Task prompt: Repeat the listing word for word. No pictures belong in the copy.

Supplied data:
....................

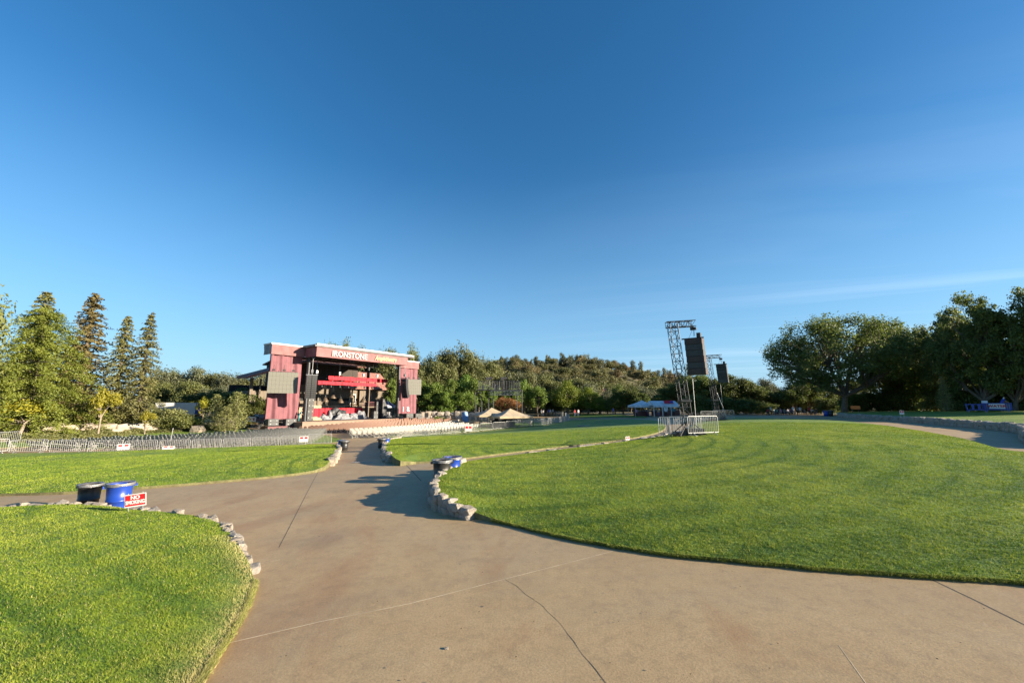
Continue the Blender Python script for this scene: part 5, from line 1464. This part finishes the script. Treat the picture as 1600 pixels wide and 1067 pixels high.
crowd = [(1200, 'sit', 'red'), (1205, 'stand', 'white'), (1209, 'sit', 'white'), (1213, 'sit', 'teal'), (1217, 'stand', 'black'), (1221, 'sit', 'pink'), (1226, 'sit', 'grey'), (1231, 'sit', 'white'), (1235, 'sit', 'blue'), (1240, 'stand', 'white'), (1246, 'stand', 'khaki'), (1251, 'stand', 'white'), (1257, 'sit', 'grey'), (1265, 'stand', 'red'), (1270, 'sit', 'white'), (1276, 'sit', 'black')]
words = {'red': 'red', 'white': 'white', 'teal': 'teal', 'black': 'black', 'pink': 'pink', 'grey': 'grey', 'blue': 'blue', 'khaki': 'khaki'}
bench_m = None
for i, (px_, po_, tp_) in enumerate(crowd):
    Y_ = 80 + (i * 37 % 5) * 1.1
    p_ = gp(px_, 648, Y_)
    person(p_, random.uniform(0, 6.2), po_, tp_, ['denim', 'black', 'khaki'][i % 3], f"{'seated' if po_ == 'sit' else 'standing'} person in {tp_} in the shaded picnic crowd left of the big oak", 'picnic crowd in the shade')
    if po_ == 'sit':
        if bench_m is None:
            b = MB(); b.box((0, .05, .41), (.5, .42, .05))
            for sx in (-.2, .2):
                for sy in (-.1, .2): b.box((sx, sy, .2), (.04, .04, .4))
            b.box((0, .25, .65), (.5, .04, .35)); bench_m = b.mesh('camp_chair', CLO['black'])
        o = obj('camp_chair', bench_m); o.location = p_; o.rotation_euler = COL.objects[-2].rotation_euler if False else (0, 0, bpy.data.objects['person'].rotation_euler[2]); tag(o, 'dark low chair under a seated person in the picnic crowd', 'chair', 'camp chairs of the picnic crowd')
        o.rotation_euler = [ob for ob in COL.objects if ob.name.startswith('person')][-1].rotation_euler
x_, z_ = SP(467, 655, .2); person(S(x_, .2, ZD), SRZ + 1, 'bend', 'teal', 'teal', 'person in teal bending by the left stage post')

# ------------------------------------------------------------------ trees
def leaf_quads(P0, N0, size, aspect=.55):
    n = len(P0)
    N = N0 + rng.normal(0, .65, (n, 3)); N /= np.linalg.norm(N, axis=1)[:, None] + 1e-9
    T = np.cross(N, rng.normal(0, 1, (n, 3))); T /= np.linalg.norm(T, axis=1)[:, None] + 1e-9
    B = np.cross(N, T); s = (size * rng.uniform(.55, 1.35, n))[:, None]
    V = np.stack([P0 - T * s, P0 + B * s * aspect + N * s * .12, P0 + T * s, P0 - B * s * aspect + N * s * .12], 1).reshape(-1, 3)
    return V
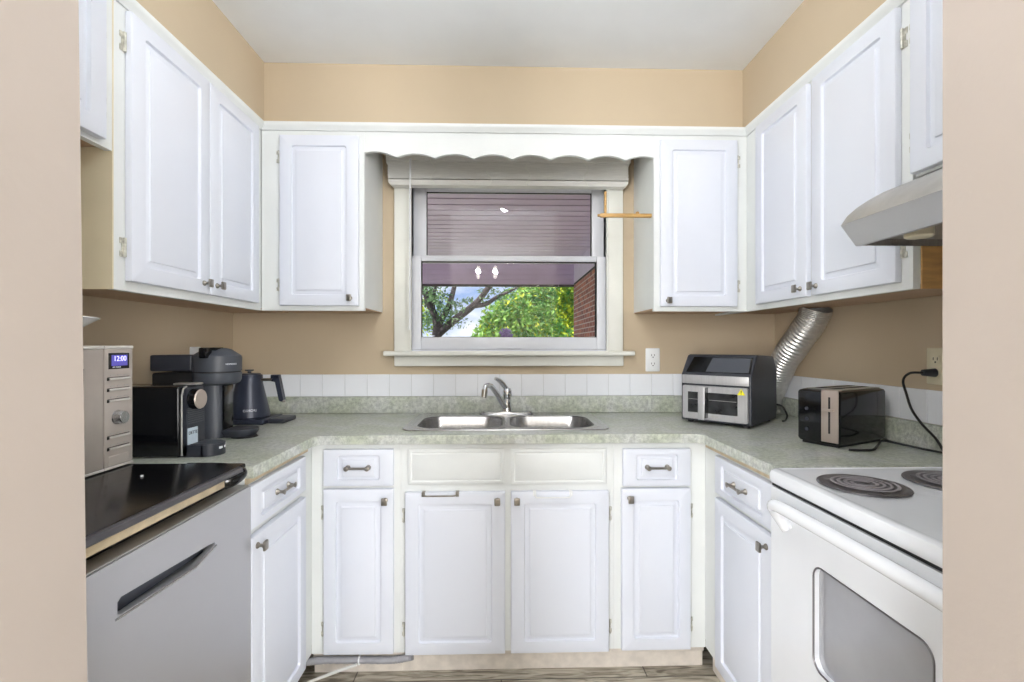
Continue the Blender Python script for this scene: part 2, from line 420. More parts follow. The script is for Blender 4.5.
# wooden rod fixed to the side of the cabinet right of the window
o4 = (.66, 2.12, 1.810)
t = thing('wooden_rod_bracket', 'thin honey wood rod with upright peg, jutting from the cabinet over the window right edge', 'rod', (.66, 2.12, 1.818))
b = MB(); b.box(.437, .6675, 2.114, 2.130, 1.810, 1.827, .003); b.cyl((.437, 2.122, 1.8185), (.427, 2.122, 1.8185), .006); tp(b, 'rod', dowel_m, t, o4)
b = MB(); b.box(.456, .466, 2.117, 2.127, 1.827, 1.925, .002); tp(b, 'peg', dowel_m, t, o4)
b = MB(); b.lathe([(.0, 0), (.007, .002), (.008, .007), (.0, .011)], (.605, 2.122, 1.8265)); tp(b, 'screw_knob', dowel_m, t, o4)

# ------------------------------------------------------------------ cabinet parts
def panel_mesh(w, h, t=.018, ix=.052, iz=.052, raised=True):
    """routed door: y=0 is the back, y=-t the face"""
    mb = MB(); L = []
    def lp(i, j, y, r=.002): L.append([(p[0], y, p[1]) for p in rrect(i, j, w - i, h - j, r)])
    lp(0, 0, 0); lp(0, 0, -(t - .004)); lp(.0012, .0012, -(t - .0012)); lp(.004, .004, -t)
    if raised:
        lp(ix, iz, -t, .010); lp(ix + .003, iz + .003, -(t - .0085), .008); lp(ix + .006, iz + .006, -(t - .0088), .006)
        k = .72 if iz < .04 else 1
        lp(ix + .020, iz + .020 * k, -(t - .0042), .004); lp(ix + .0215, iz + .0215 * k, -(t - .0008), .003); lp(ix + .024, iz + .024 * k, -t, .003)
    mb.loops(L); return mb
def knob_mesh():
    mb = MB(); mb.lathe([(0, 0), (.009, 0), (.009, -.003), (.0045, -.008), (.0045, -.014), (.010, -.020)], axis='y', seg=16)
    mb.box(-.011, .011, -.028, -.020, -.014, .014, .003, 2); return mb
def pull_mesh(w=.076):
    mb = MB()
    for s in (-1, 1):
        mb.lathe([(0, 0), (.010, 0), (.009, -.004), (.005, -.010), (.005, -.018), (.009, -.026), (.0, -.029)], (s * w / 2, 0, 0), axis='y', seg=16)
    mb.cyl((-w / 2, -.021, 0), (w / 2, -.021, 0), .0045, seg=12); return mb
KN = knob_mesh().build('knob', nickel); PM = KN.data; bpy.data.objects.remove(KN)
PU = pull_mesh().build('pull_handle', nickel); PUM = PU.data; bpy.data.objects.remove(PU)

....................

Task response:
Continue the Blender Python script for this scene: part 5, from line 1464. This part finishes the script. Treat the picture as 1600 pixels wide and 1067 pixels high.
crowd = [(1200, 'sit', 'red'), (1205, 'stand', 'white'), (1209, 'sit', 'white'), (1213, 'sit', 'teal'), (1217, 'stand', 'black'), (1221, 'sit', 'pink'), (1226, 'sit', 'grey'), (1231, 'sit', 'white'), (1235, 'sit', 'blue'), (1240, 'stand', 'white'), (1246, 'stand', 'khaki'), (1251, 'stand', 'white'), (1257, 'sit', 'grey'), (1265, 'stand', 'red'), (1270, 'sit', 'white'), (1276, 'sit', 'black')]
words = {'red': 'red', 'white': 'white', 'teal': 'teal', 'black': 'black', 'pink': 'pink', 'grey': 'grey', 'blue': 'blue', 'khaki': 'khaki'}
bench_m = None
for i, (px_, po_, tp_) in enumerate(crowd):
    Y_ = 80 + (i * 37 % 5) * 1.1
    p_ = gp(px_, 648, Y_)
    person(p_, random.uniform(0, 6.2), po_, tp_, ['denim', 'black', 'khaki'][i % 3], f"{'seated' if po_ == 'sit' else 'standing'} person in {tp_} in the shaded picnic crowd left of the big oak", 'picnic crowd in the shade')
    if po_ == 'sit':
        if bench_m is None:
            b = MB(); b.box((0, .05, .41), (.5, .42, .05))
            for sx in (-.2, .2):
                for sy in (-.1, .2): b.box((sx, sy, .2), (.04, .04, .4))
            b.box((0, .25, .65), (.5, .04, .35)); bench_m = b.mesh('camp_chair', CLO['black'])
        o = obj('camp_chair', bench_m); o.location = p_; o.rotation_euler = COL.objects[-2].rotation_euler if False else (0, 0, bpy.data.objects['person'].rotation_euler[2]); tag(o, 'dark low chair under a seated person in the picnic crowd', 'chair', 'camp chairs of the picnic crowd')
        o.rotation_euler = [ob for ob in COL.objects if ob.name.startswith('person')][-1].rotation_euler
x_, z_ = SP(467, 655, .2); person(S(x_, .2, ZD), SRZ + 1, 'bend', 'teal', 'teal', 'person in teal bending by the left stage post')

# ------------------------------------------------------------------ trees
def leaf_quads(P0, N0, size, aspect=.55):
    n = len(P0)
    N = N0 + rng.normal(0, .65, (n, 3)); N /= np.linalg.norm(N, axis=1)[:, None] + 1e-9
    T = np.cross(N, rng.normal(0, 1, (n, 3))); T /= np.linalg.norm(T, axis=1)[:, None] + 1e-9
    B = np.cross(N, T); s = (size * rng.uniform(.55, 1.35, n))[:, None]
    V = np.stack([P0 - T * s, P0 + B * s * aspect + N * s * .12, P0 + T * s, P0 - B * s * aspect + N * s * .12], 1).reshape(-1, 3)
    return V
Continue the Blender Python script for this scene: part 2, from line 420. More parts follow. The script is for Blender 4.5.
# wooden rod fixed to the side of the cabinet right of the window
o4 = (.66, 2.12, 1.810)
t = thing('wooden_rod_bracket', 'thin honey wood rod with upright peg, jutting from the cabinet over the window right edge', 'rod', (.66, 2.12, 1.818))
b = MB(); b.box(.437, .6675, 2.114, 2.130, 1.810, 1.827, .003); b.cyl((.437, 2.122, 1.8185), (.427, 2.122, 1.8185), .006); tp(b, 'rod', dowel_m, t, o4)
b = MB(); b.box(.456, .466, 2.117, 2.127, 1.827, 1.925, .002); tp(b, 'peg', dowel_m, t, o4)
b = MB(); b.lathe([(.0, 0), (.007, .002), (.008, .007), (.0, .011)], (.605, 2.122, 1.8265)); tp(b, 'screw_knob', dowel_m, t, o4)

# ------------------------------------------------------------------ cabinet parts
def panel_mesh(w, h, t=.018, ix=.052, iz=.052, raised=True):
    """routed door: y=0 is the back, y=-t the face"""
    mb = MB(); L = []
    def lp(i, j, y, r=.002): L.append([(p[0], y, p[1]) for p in rrect(i, j, w - i, h - j, r)])
    lp(0, 0, 0); lp(0, 0, -(t - .004)); lp(.0012, .0012, -(t - .0012)); lp(.004, .004, -t)
    if raised:
        lp(ix, iz, -t, .010); lp(ix + .003, iz + .003, -(t - .0085), .008); lp(ix + .006, iz + .006, -(t - .0088), .006)
        k = .72 if iz < .04 else 1
        lp(ix + .020, iz + .020 * k, -(t - .0042), .004); lp(ix + .0215, iz + .0215 * k, -(t - .0008), .003); lp(ix + .024, iz + .024 * k, -t, .003)
    mb.loops(L); return mb
def knob_mesh():
    mb = MB(); mb.lathe([(0, 0), (.009, 0), (.009, -.003), (.0045, -.008), (.0045, -.014), (.010, -.020)], axis='y', seg=16)
    mb.box(-.011, .011, -.028, -.020, -.014, .014, .003, 2); return mb
def pull_mesh(w=.076):
    mb = MB()
    for s in (-1, 1):
        mb.lathe([(0, 0), (.010, 0), (.009, -.004), (.005, -.010), (.005, -.018), (.009, -.026), (.0, -.029)], (s * w / 2, 0, 0), axis='y', seg=16)
    mb.cyl((-w / 2, -.021, 0), (w / 2, -.021, 0), .0045, seg=12); return mb
KN = knob_mesh().build('knob', nickel); PM = KN.data; bpy.data.objects.remove(KN)
PU = pull_mesh().build('pull_handle', nickel); PUM = PU.data; bpy.data.objects.remove(PU)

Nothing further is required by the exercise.